The governor’s comments had already served to overshadow the event that brought him to Albany — the awards-style giveaway of hundreds of millions of dollars in regional economic stimulus — and the simultaneous unveiling of the first proposal of his 2018 agenda: a measure to remove guns from anyone convicted of any type of domestic abuse, something the governor’s office said would close a loophole in state law.

It also came as the governor continued to rail against the federal tax overhaul, something he said would cause big tax increases in the state, citing the elimination of a deduction for state and local taxes and a cap on the property tax deduction.

“Everybody’s taxes in the state of New York just went up 20 percent,” the governor said. “Property taxes effectively go up 20 percent.” He said Republicans in Washington were “using New York as a piggy bank to pay for the tax cuts in other states. And that is reprehensible.”

Cuomo also said that the Republican tax plan was “as abusive to the taxpayers in New York as their position was to the women in Alabama,” an apparent reference to Trump backing Roy Moore, the Alabama Republican who was defeated in his quest for a Senate seat on Tuesday amid allegations that he had sexually assaulted teenage girls.

Like Gillibrand, Cuomo is considered a possible presidential contender in 2020, and has gained prominence by criticizing Washington, if not always Trump by name.

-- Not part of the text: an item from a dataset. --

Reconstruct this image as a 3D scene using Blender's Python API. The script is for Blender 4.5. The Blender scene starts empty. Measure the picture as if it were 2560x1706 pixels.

But on Tuesday, the governor stopped short of endorsing Gillibrand’s call for the president to resign, saying instead that he agreed “with the thrust of the senator’s comments,” and that “women have been victims of discrimination and abuse.”

“It’s a provocative conversation,” Cuomo said of Gillibrand’s remarks, adding the Trump administration “has been insensitive to women. It has been, and I agree with her.”

With near-daily allegations about prominent sexual harassers, the issue of harassment promised to percolate through the 2018 legislative session in Albany that starts next month, with Cuomo hinting that new proposals to address misconduct would be a part of his State of the State address on Jan. 3.

Asked what changes in policy might be forthcoming — “Can you just name one thing?” DeWitt asked — the governor said he wouldn’t say.

“No,” the governor responded, sharply. “It’s called the State of the State. Come and cover it and see the agenda.”